The article first identifies the countries most likely to participate in an international supply-side coalition. It uses a k-means clustering approach based on a country’s fossil reserves per capita, fossil fuel rents, and existing supply-side policies. This method categorises all countries into four clusters: the ‘Frontrunners’, ‘Followers’, ‘Laggards’, and ‘Reluctants’ in an international coalition of supply-side policies.  

  

The Frontrunners include countries such as the USA, EU countries, South Africa, and "rest of the world", as they have relatively low per capita reserves of fossil fuels, existing policies and relatively low fossil fuel rents.
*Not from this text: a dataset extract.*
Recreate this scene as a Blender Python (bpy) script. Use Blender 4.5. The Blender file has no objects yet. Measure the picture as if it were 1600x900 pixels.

Followers include countries like Argentina, South Korea, and Japan as they have small per capita reserves, no supply-side policies, and low fossil fuel rents. Laggards consist of Canada, Oceania (Australia and New Zealand), and the “Rest of Europe” (including Norway) because they have larger per capita reserves, have adopted supply-side policies, and relatively low fossil fuel rents. Finally, the Reluctants category comprises Russia, Saudi Arabia, and the “Rest of energy producers”. They are the least likely to join a supply-side coalition due to them having very large per capita reserves, have shown little willingness to restrict fossil fuel production, and fossil fuel rents make up a large part of their economy. 

 

Drawing on these clusters, the article uses an integrated assessment general equilibrium model, GEM-E3, to compare different scenarios of the evolution of international supply-side coalitions and compare these to a business-as-usual scenario. Comparing these different scenarios indicates that phasing out only oil or coal would have much less impact on emissions reduction than phasing out all fossil fuel production. However, the analysis shows that phasing out all fossil fuel production is still insufficient to reach a carbon budget consistent with well below 2°C, suggesting that net zero cannot be achieved using supply-side measures alone. The result shows fossil fuel production phase-outs should be integrated with global carbon pricing measures to realise climate mitigation efforts.  

   

Regarding the international coalition’s macroeconomic effects, the model suggests that supply-side policies are less cost-effective than demand-side scenarios, and every supply-side scenario would result in reductions in the global GDP. However, implementing supply-side measures and carbon pricing could reduce fossil fuel demand and alleviate the pressure on supply constraints. Therefore, supply- and demand-side measures are complementary, and combining them would deliver the biggest emissions reduction while minimising mitigation costs. The analysis also shows that there is less need to rely on negative emission technologies (NETs) with increased levels of earlier mitigation. 

   

The finding also underscores the importance of the substantive coverage of an international supply-side coalition. A coalition solely focused on phasing out coal or oil would be limited in its effectiveness in reducing emissions. Additionally, the size of the coalition also matters. For oil production, the coalition can only have meaningful impacts on emission reduction if members of the Reluctants and Laggards groups, such as Saudi Arabia and Russia, join the coalition, too. While this may seem unrealistic, the model suggests that some major oil producers could stand to gain from restricting fossil fuel production as there are net income gains for these producers (with relatively higher prices despite a shrinking market). Finally, the finding indicates the need for a Just Transition, given that many developing countries that are fossil fuel dependent would stand to lose from restricting fossil fuel supply. Some potential measures to help these parts of the world include financial assistance or expanding the “Just Energy Transition Partnership”.   

   

This article presents a compelling case for international cooperation in supply-side climate policies. It challenges the prevailing notion that supply-side measures are ineffective or otherwise inappropriate, underscoring the importance of the findings in shaping future policy decisions.